"The sum of weight must not exceeds the pre given value M."

This is NP-hard by reduction from knapsack / subset sum. Think of a subset sum problem with numbers x1, ..., xn and you create n gadgets where to travel from vertex i to i+1 you either go through an edge of weight xi or an edge of weight 0. If the graph is undirected you can still enforce only traversing each edge once by setting a limit on the total number of edges you can travel (for example, each edge's weight is 10^67 + x, and the limit M is 5 * 10^67 + desired weight). What is the constraint on M?

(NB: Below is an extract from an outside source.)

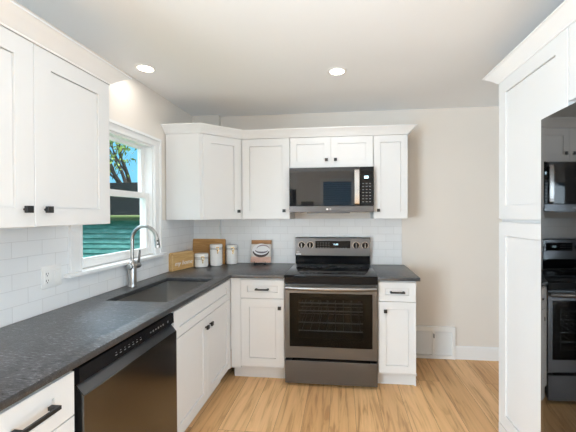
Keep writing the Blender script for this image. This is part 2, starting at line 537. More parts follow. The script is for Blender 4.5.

1. If $$$M$$$ is small, we can use dp to solve it in $$$O(N^2*M)$$$. Define the state $$$dp[i][j]$$$ to indicate whether it is feasible to reach vertex $$$i$$$ with a distance cost of $$$j$$$. Whenever a state changes from infeasible to feasible, add this state to a queue. Each time a state $$$dp[u][j]$$$ is taken from the queue, use it to update all points $$$v$$$ connected to point $$$u$$$ (in a complete graph, that is, all vertices). Then dp[v][j + w[u][v]] ||= dp[u][j]. Obviously, there are $$$N*M$$$ states, and each state updates $$$N$$$ states, so the time complexity is $$$O(N^2*M)$$$. I'm not sure if there is a better way to do it; if there is, please let me know.
2. If $$$M$$$ is large, the problem might be NP-hard. If we consider each edge as a type of product, and the ability to traverse edges repeatedly is similar to the ability to choose an unlimited number of products, then it resembles the complete knapsack problem. I think the original problem is no simpler than this one, so it should also be NP-hard. Of course, I cannot prove this; it's just my guess.

This problem can be solved in polynomial time by Eppstein's algorithm.

A Leftist Heap gives the K shortest paths from start to end. Afterwards, it is simply a matter of continuously popping the path lengths from this heap (since it is least costliest at the root) until you reach the most expensive one under your budget.

See https://mirror.codeforces.com/blog/entry/102085 for additional details.

Note that the one modification you will have to make is blacklisting edges that go from anything --> source since you say we cannot go back to source.